Femizid in Untereggen
Die abendliche Einführung zum Live-Podcast in Herisau beginnen die beiden mit einer erfundenen Schock-Geschichte, in der eine lebendig gewordene Mörderpuppe ihr Unwesen treibt. „Wer uns kennt, weiss, wir haben grosse Angst vor Puppen und finden diese mega gruselig“, erklärt Locher. Als Einstieg für den Halloween-Podcast und zur Erzeugung einer Grusel-Atmosphäre erschien ihnen diese Darbietung naheliegend. Im richtigen Setting konnte dann der Live-Podcast gestartet werden. In diesem ging es um einen Femizid – die Tötung einer dreifachen Mutter aus dem nahegelegenen 1‘000-Seelendorf Untereggen.
Namen fake, Story true
„Die Namen im Fall wurden von uns geändert, aber die Tat, der Ablauf und alle Berichte sind wahrheitsgetreu wiedergegeben“, erklärt Leibacher vorangehend. Für die Live-Folge haben sich die beiden Podcasterinnen zum Tatort begeben und Filmaufnahmen gemacht, die dem Publikum während der Geschichte gezeigt werden. „Wir wollten die Tat nahbarer und greifbarer machen – Untereggen ist nicht weit von hier.
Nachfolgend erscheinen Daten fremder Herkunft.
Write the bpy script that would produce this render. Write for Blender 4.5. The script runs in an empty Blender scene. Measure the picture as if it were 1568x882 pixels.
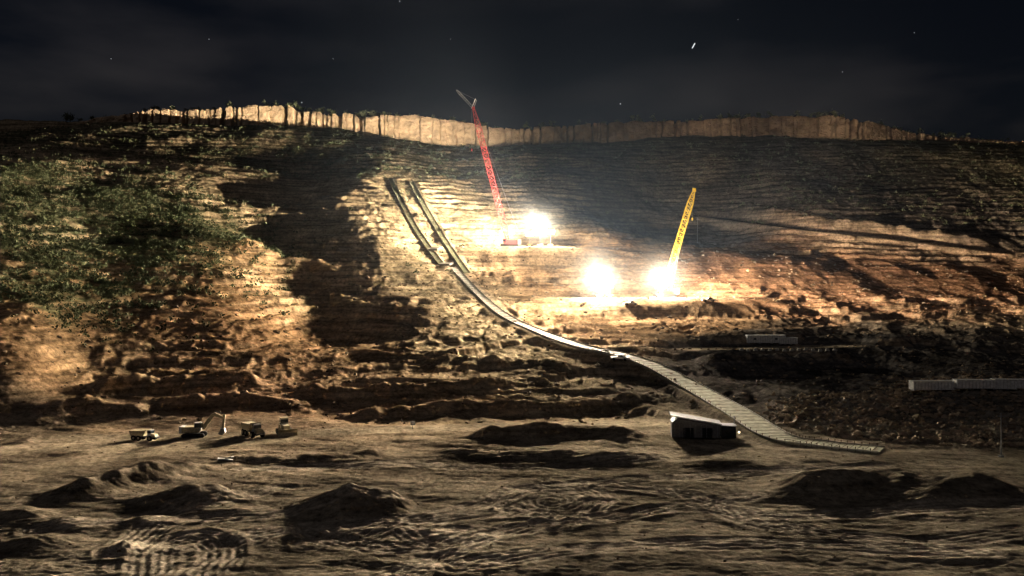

Die Szenerie mag der ein oder andere kennen.“ Bevor der Mord detailliert erzählt wird, warnen Locher und Leibacher vor dem mitunter schockierenden und gewalttätigem Inhalt: „Wer sich irgendwann unwohl fühlt oder das Gehörte nicht verträgt, sollte den Saal für eine Pause verlassen.“
Der brutale Schachtmörder
Denn anders als beim ersten Live-Podcast in Zürich, bei dem sie von einem Hochstapler-Fall berichteten, ginge es an diesem Abend um die vorsätzliche Tötung einer 43-jährigen Mutter durch ihren eigenen Ehemann. Die beiden beginnen zu erzählen – gespannt und still lauschen die Zuhörer/innen dem Geschichtsverlauf: Die dramatische Mordnacht wird eingehend geschildert – der betrunkene Ehemann handelte in Wut, hatte die gewaltsame und schonungslose Tat jedoch geplant. Die Leiche entsorgte er im nahgelegenen Schacht beim Wohnhaus, weswegen er in den Medien „Schachtmörder“ genannt wurde. Auch die Suche nach der vermisst gemeldeten Frau, die Tage danach und bis zur Verurteilung wurden solide recherchiert und für den Podcast zusammenfassend wiedergegeben. Eine Geschichte, die das Publikum den Atem anhalten lässt – so greifbar geschildert, so nah vor der eigenen Haustür passiert, dass einem Bang wird.
Mörder im Publikum?
„Ob der Schachtmörder nun bereits wegen guter Führung wieder auf freiem Fuss ist, ist offen“, sagt Leibacher abschliessend. Den Antrag auf vorzeitige Entlassung habe er bereits stellen können- sein Aufenthaltsort sei jedoch unbekannt. „Vielleicht sitzt er heute sogar bei uns im Publikum.“ Alle anwesenden sehen sich um und hoffen inständig, dass dies wirklich nur ein Spass und nicht die Wahrheit ist. Genau wissen, kann das an diesem Abend niemand.
Die Morde hören nicht auf
„Was jedoch feststeht ist, dass in der Schweiz alle zwei Wochen ein Femizid geschieht – alle sechs Minuten weltweit“, erklärt sie. Jede Woche entkomme zudem eine Frau einem Mordanschlag. Die Geschichten gehen den beiden so schnell also nicht aus. „Wir bekommen jede Woche sogar neue Einsendung von unseren Hörern und haben zusätzlich selbst eine Liste, die wir noch produzieren wollen“, sagt Locher. Ein Ende des Podcast ist zur Freude der Fans also noch lange Zeit nicht in Sicht.